D
ans un monde déshumanisé, le soldat Köstler cherche sa place. Il vient d’intégrer l’unité d’élite Skraeling mais son origine laeten, une sous-race, lui revient régulièrement à la figure. De plus, le conditionnement dont il a fait l’objet enfant n’a plus l’hermétisme attendu et les souvenirs qui lui reviennent en mémoire n’ont pas les mêmes tonalités que l’histoire officielle. Enfin, il découvre le mensonge, sa section ne devant jamais livrer de vrais combats. Elle est utilisée par les services de propagande dans des mises en scène d’opérations commandos filmées et projetées au peuple.
La couverture de ce deuxième opus, tout comme celle du premier, et un rapide feuilletage peuvent induire l’intéressé en erreur en le laissant penser à un récit de guerre. Certes, cette horreur est bien présente, cependant, le propos n’est pas là. Cette série traite d’une société en conflit, qui l’utilise comme outil pour asseoir son idéologie. Si l’iconographie rappelle celle du IIIe Reich, c’est l’extrémisme dans son ensemble, quelle que soit sa tendance, qui est mis en avant. La manipulation des foules, les races impures, les menaces de l’étranger justifiant l’état de belligérance permanent, les silences coupables de la population devant la peur de se retrouver dans le camp des perdants du jour au lendemain, font le quotidien du WeltRaum.

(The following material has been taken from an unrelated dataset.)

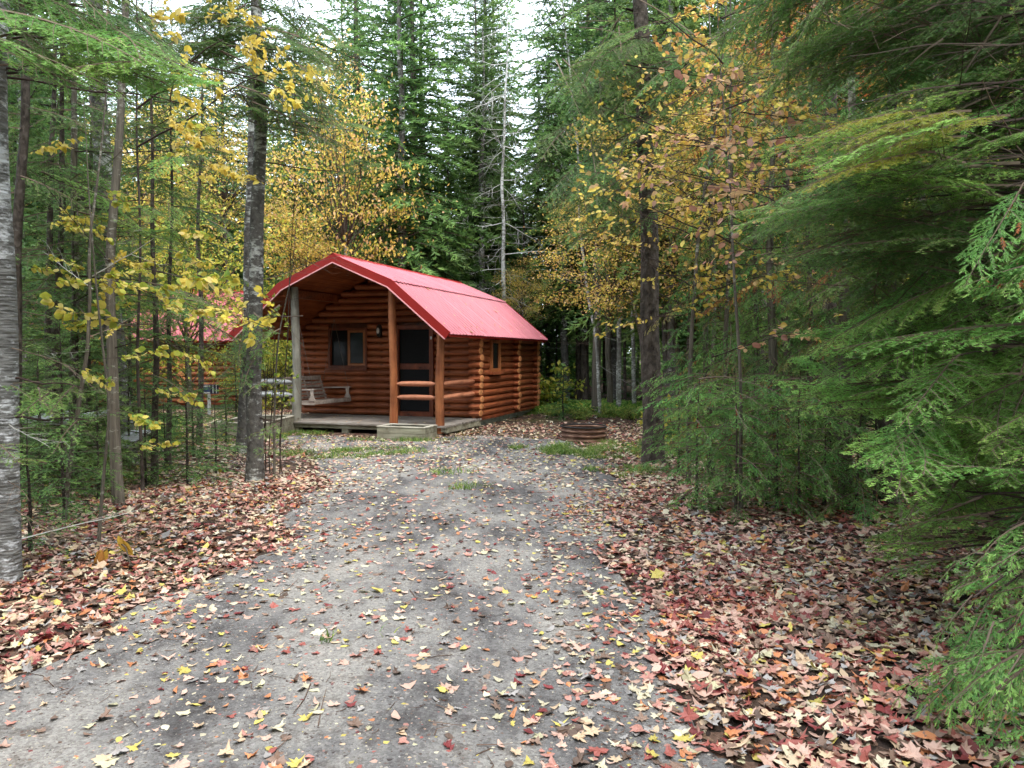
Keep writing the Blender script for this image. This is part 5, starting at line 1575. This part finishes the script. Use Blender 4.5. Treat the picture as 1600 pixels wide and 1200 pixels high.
def rotmats(g, n, tilt):
    yaw = g.uniform(0, 2 * math.pi, n); ax = g.uniform(0, 2 * math.pi, n); t = np.abs(g.normal(0, tilt, n))
    cy, sy = np.cos(yaw), np.sin(yaw)
    Rz = np.zeros((n, 3, 3)); Rz[:, 0, 0] = cy; Rz[:, 0, 1] = -sy; Rz[:, 1, 0] = sy; Rz[:, 1, 1] = cy; Rz[:, 2, 2] = 1
    k = np.stack([np.cos(ax), np.sin(ax), np.zeros(n)], 1); K = np.zeros((n, 3, 3))
    K[:, 0, 2] = k[:, 1]; K[:, 1, 2] = -k[:, 0]; K[:, 2, 0] = -k[:, 1]; K[:, 2, 1] = k[:, 0]
    I = np.eye(3)[None]
    Rt = I + np.sin(t)[:, None, None] * K + (1 - np.cos(t))[:, None, None] * (K @ K)
    return Rt @ Rz

def density(x, y):
    ins = inside(x, y)
    l, r = edges(y)
    u = (x - l) / (r - l)
    base = np.where(ins > 0, 72 + 60 * np.exp(-((u - .56) / .14) ** 2) + 130 * np.clip((x + .3) / .8, 0, 1), 0)
    base = np.where(ins > 0, base + 420 * np.exp(-ins / .42), base)
    out = np.where(y < 5.5, 1150, 800) * np.clip(.5 + -ins / .25, .55, 1)
    d = np.where(ins > 0, base, out)
    cl = np.clip(.75 + .9 * vnoise(x, y, 3.2, 17), .12, 1.7)
    d = d * np.where(ins > 0, cl, np.clip(cl, .75, 1.2))
    # grassy forecourt round the fire ring and porch
    fore = (y > 9.5) & (x > -4.5) & (x < 3.4)
    d = np.where(fore, np.clip(190 + 190 * vnoise(x, y, 1.3, 23), 60, 420) * np.where(y > 16.5, .3, 1), d)
    d = np.where(y > 16, d * .5, d)
    return d

LG = np.random.default_rng(77)
def scatter(n_try, y0, y1, xpad=.6):
    y = LG.uniform(y0, y1, n_try); hw = y * .68 + xpad
    x = LG.uniform(-1, 1, n_try) * hw
    area = 2 * np.mean(hw) * (y1 - y0)
    w = hw / hw.max()
    acc = LG.random(n_try) < w * density(x, y) * (area / n_try) / np.mean(w)
    x, y = x[acc], y[acc]
    ok = ~np.array([in_cabin(a, b, -.9 if False else -.7) for a, b in zip(x, y)]) if y1 > 13 else np.ones(len(x), bool)
    return x[ok], y[ok]

protos = {(k, dt): [curled(LG, k, dt) for _ in range(10)] for k in ('maple', 'oval') for dt in (0, 1, 2)}
lt, lc = [], []
big = []      # candidates for separate leaves: nearest to the eye
for (y0, y1, dt, nt_) in ((2.3, 4.6, 2, 150000), (4.6, 8.5, 1, 240000), (8.5, 14, 0, 220000), (14, 24, 0, 220000)):
    x, y = scatter(nt_, y0, y1)
    n = len(x)
    kind = LG.random(n) < .52
    size = np.where(kind, LG.normal(.062, .019, n), LG.normal(.056, .016, n)).clip(.02, .115)
    if y0 > 8: size *= 1.1
    out = inside(x, y) < 0
    size = np.where(out, size, size * .86)
    pal_i = LG.choice(len(PAL), n, p=PALW)
    red = vnoise(x, y, 1.8, 31)
    flip = (red > .25) & (LG.random(n) < .45) & (pal_i > 4) & out
    pal_i[flip] = LG.choice([0, 1, 2, 3], flip.sum())
    pale = (~out) & (LG.random(n) < .18); pal_i[pale] = LG.choice([5, 6, 9, 0], pale.sum())
    if y0 > 8: 
        q = LG.random(n) < .35; pal_i[q] = LG.choice([0, 5, 10, 9], q.sum())
    lay = np.where(out, LG.uniform(.004, .028, n), LG.uniform(.004, .010, n))
    Rm = rotmats(LG, n, 1.0) if False else rotmats(LG, n, .22)
    Rm2 = rotmats(LG, n, .36); Rm[out] = Rm2[out]
    z = surf(x, y) + lay
    if y0 < 4:
        # the largest 290 become objects of their own
        vis = np.where(np.abs(x) < y * .66, size / y, 0)
        order = np.argsort(-vis)[:290]
        sel = np.zeros(n, bool); sel[order] = True
        for i in order: big.append((x[i], y[i], z[i] + .004, size[i], kind[i], Rm[i]))
        keep = ~sel
        x, y, z, size, kind, Rm, pal_i = x[keep], y[keep], z[keep], size[keep], kind[keep], Rm[keep], pal_i[keep]
        n = len(x)
    for kd, key in ((True, 'maple'), (False, 'oval')):
        for v in range(10):
            m_ = (kind == kd) & (np.arange(n) % 10 == v)
            if not m_.any(): continue
            P = protos[key, dt][v]
            Tm = np.einsum('nij,tkj->ntki', Rm[m_] * size[m_][:, None, None], P) + np.stack([x[m_], y[m_], z[m_]], 1)[:, None, None, :]
            C = PAL[pal_i[m_]] * LG.uniform(.62, 1.0, m_.sum())[:, None]
            lt.append(Tm.reshape(-1, 3, 3)); lc.append(np.repeat(C, len(P), 0))
lt = np.concatenate(lt); lc = np.concatenate(lc)
link('leaf_litter', mesh_soup('leaf_litter', lt, lc, np.zeros(len(lt), int), [M['litter']]), kind='stuff', label='fallen maple and birch leaves covering the verge and drive')
lm = {}
for key in ('maple', 'oval'):
    for v in range(10):
        P = protos[key, 2][v]
        lm[key, v] = mesh_soup('leaf', P, np.ones((len(P), 3)), np.zeros(len(P), int), [M['leafobj']])
for i, (x, y, z, s, kd, Rm) in enumerate(big):
    mw = Matrix(Rm.tolist()).to_4x4(); par = drive if inside(np.array(x), np.array(y)) > 0 else ground
    link('leaf', lm['maple' if kd else 'oval', i % 10], par, Matrix.Translation((x, y, z)) @ mw @ Matrix.Diagonal((s * 1.05, s * 1.05, s * 1.05, 1)))

# crumbs, twigs and pebbles on the drive
def pebbles(n, y0, y1, s0, s1, pal, name, label, squash=.5, ins_only=True):
    y = LG.uniform(y0, y1, n); x = LG.uniform(-1, 1, n) * (y * .68 + .3)
    k = inside(x, y) > 0 if ins_only else np.ones(n, bool)
    x, y = x[k], y[k]; n = len(x); s = LG.uniform(s0, s1, n) * LG.uniform(.6, 1.3, n)
    O = np.array([[1, 0, 0], [0, 1, 0], [-1, 0, 0], [0, -1, 0], [0, 0, squash]]); tri = [(0, 1, 4), (1, 2, 4), (2, 3, 4), (3, 0, 4)]
    V = O[None] * (s[:, None, None] * LG.uniform(.6, 1.3, (n, 5, 3)))
    Rm = rotmats(LG, n, .1); V = np.einsum('nij,nkj->nki', Rm, V) + np.stack([x, y, surf(x, y) - .001], 1)[:, None]
    Tt = np.concatenate([V[:, list(t)] for t in tri]); pal = np.array(pal)
    C = np.tile(pal[LG.integers(0, len(pal), n)] * LG.uniform(.75, 1.2, n)[:, None], (4, 1))
    link(name, mesh_soup(name, Tt, C, np.zeros(len(Tt), int), [M['litter']]), kind='stuff', label=label)
pebbles(26000, 2.4, 7.0, .003, .008, [srgb(118, 112, 106), srgb(142, 136, 126), srgb(92, 88, 86), srgb(156, 148, 136)], 'gravel', 'small loose grey stones on the drive')
pebbles(34000, 2.4, 9.0, .003, .013, [srgb(74, 58, 52), srgb(96, 74, 64), srgb(58, 48, 46)], 'crumbled_leaves', 'dark crumbs of old leaves trodden into the drive', .15)
pebbles(11000, 2.4, 9.0, .006, .015, list(map(tuple, PAL * .72)), 'leaf_fragments', 'torn scraps of fallen leaves scattered over the drive', .25)
tw = Twigs()
for i in range(520):
    y = LG.uniform(2.4, 9); x = LG.uniform(-1, 1) * (y * .68); a = LG.uniform(0, 6.28); l = LG.uniform(.03, .16) * (1 if i % 9 else 2.2)
    z = float(surf(x, y)) + .005; b = a + LG.normal(0, .4)
    p0 = np.array([x, y, z]); p1 = p0 + np.array([math.cos(a), math.sin(a), 0]) * l * .5; p2 = p1 + np.array([math.cos(b), math.sin(b), .06]) * l * .5
    r_ = LG.uniform(.0012, .003); tw.add(p0, p1, r_, r_ * .9, 0); tw.add(p1, p2, r_ * .9, r_ * .5, 0)
Tt, C, Mi = twig_tris(tw.arr(), srgb(92, 74, 62), 9)
link('twig_litter', mesh_soup('twig_litter', Tt, C, Mi * 0, [M['twig']]), kind='stuff', label='thin broken twigs lying on the drive')

def grass(n, fn, name, label, hgt_=(.04, .12), pal=None, wd=.004):
    x, y = fn(n); kk = LG.random(len(x)) < np.clip(.45 + 1.6 * vnoise(x, y, 6, 41), .04, 1); x, y = x[kk], y[kk]; n = len(x)
    a = LG.uniform(0, 6.28, n); h = LG.uniform(*hgt_, n); w = wd * LG.uniform(.7, 1.5, n)
    B = np.stack([x, y, surf(x, y) - .004], 1); dx = np.stack([np.cos(a), np.sin(a), 0 * a], 1) * w[:, None]
    lean = np.stack([LG.normal(0, .5, n), LG.normal(0, .5, n), np.ones(n)], 1) * h[:, None]
    mid = B + lean * .55 + np.array([0, 0, 0]); tip = B + lean * np.array([1.5, 1.5, .92])
    Tt = np.concatenate([np.stack([B - dx, B + dx, mid + dx * .7], 1), np.stack([B - dx, mid + dx * .7, mid - dx * .7], 1), np.stack([mid - dx * .7, mid + dx * .7, tip], 1)])
    pal = np.array(pal or [srgb(96, 130, 56), srgb(122, 150, 66), srgb(150, 160, 84), srgb(84, 112, 54)])
    C = np.tile(pal[LG.integers(0, len(pal), n)] * LG.uniform(.8, 1.2, n)[:, None], (3, 1))
    link(name, mesh_soup(name, Tt, C, np.zeros(len(Tt), int), [M['grass']]), kind='stuff', label=label)
def patch(cs):
    def f(n):
        xs, ys = [], []
        for (px_, py_, rx, ry, w) in cs:
            d = 1800 / (py_ - 553); m = int(n * w); c = (px_ - 800) / 1200 * d
            a = LG.uniform(0, 6.28, m); q = np.sqrt(LG.random(m))
            xs.append(c + np.cos(a) * q * rx * (1 + .4 * np.sin(3 * a))); ys.append(d + np.sin(a) * q * ry)
        x = np.concatenate(xs); y = np.concatenate(ys); k = np.array([not in_cabin(u, v, -.95) for u, v in zip(x, y)]); return x[k], y[k]
    return f
grass(60000, patch([(900, 640, 1.9, 1.9, .26), (980, 645, 1.8, 1.8, .18), (870, 705, .6, .5, .07), (930, 712, .7, .5, .06), (520, 712, 1.1, .5, .06), (600, 706, .7, .35, .02), (700, 742, .3, .25, .004), (720, 765, .25, .18, .003), (770, 648, 1.2, 1.0, .08),
                    (550, 677, 1.6, .2, .03), (640, 690, .9, .2, .03), (960, 700, .9, .8, .05), (430, 680, .8, .9, .04), (300, 655, 2.2, 1.6, .07), (600, 1000, .05, .05, .0007), (505, 1010, .04, .04, .0005), (990, 740, .5, .5, .03)]),
      'grass', 'short grass round the fire ring, porch and drive', (.03, .10))
# herb layer in the clearing
def herbs(n, cs, name, label, size, pal):
    x, y = patch(cs)(n); n = len(x)
    P = np.stack([x, y, surf(x, y) + LG.uniform(.02, .17, n)], 1)
    D = unit(LG.normal(0, 1, (n, 3)) * np.array([1, 1, .4])); Nn = unit(np.array([0, 0, 1.0]) + LG.normal(0, .4, (n, 3)))
    T_, C_, M_ = leaf_tris(LG, P, D, Nn, size, pal, .7, 0)
    link(name, mesh_soup(name, T_, C_, M_, [M['leaf']]), kind='stuff', label=label)
herbs(16000, [(900, 640, 1.6, 1.4, .3), (950, 638, 1.6, 1.4, .3), (985, 645, 1.2, 1.2, .2), (850, 642, 1.2, 1.2, .2)], 'ground_cover', 'bright green low plants in the clearing behind the fire ring', .08, [srgb(132, 180, 84), srgb(160, 198, 96), srgb(110, 160, 74), srgb(196, 204, 104)])
herbs(5000, [(240, 700, 2.2, 1.6, .3), (120, 760, 1.2, .8, .15), (1180, 720, 1.6, 1.6, .3), (1350, 760, 1.2, 1.2, .25)], 'undergrowth', 'sparse green seedlings under the trees', .06, [srgb(84, 120, 56), srgb(120, 146, 66), srgb(160, 150, 70)])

Entre sa condition de « métèque », une improbable naturalisation et l’enjeu qu’il représente dans des luttes d’influence entre ses supérieurs, la situation de Köstler est des plus précaires. Pour décrocher la récompense suprême, il doit rendre les Skraelings indispensables et lui-même encore plus. Mais ses doutes naissants, sa lucidité grandissante et sa relation assidue avec une prostituée ne sont pas les meilleurs moyens pour accéder à ce nirvana, fruit de son embrigadement vacillant. Le scénario de Thierry Lamy est puissant, touffu, noir et violent. Il plonge au cœur d'un régime totalitaire dont les actes font froid dans le dos. Malgré toute la bestialité dont il est capable, Köstler devient le symbole des fissures qui entament jour après jour l’armure – faite de frayeur, de cruauté, de désinformation et de répression – de ce géant despotique qui semble pourtant incassable. Son cheminement chaotique vers le temps des choix est habilement construit.
L’impact laissé par la narration est renforcé par le dessin extraordinairement saisissant de Damien Venzi. En dehors du côté parfois trop figé des expressions, le sans-faute n’est pas loin. Tout – décors, personnages, armes, équipements – contribue à mettre en place l’atmosphère oppressante de l’aventure grâce à une maîtrise étonnante des angles et du cadrage et un travail sidérant sur les couleurs.
S’appuyant sur une performance graphique captivante, Skraeling propose une histoire prenante dont l’épaisseur, la froideur et l’intensité pourront en rebuter certains. Les autre ne bouderont pas leur plaisir de lecture.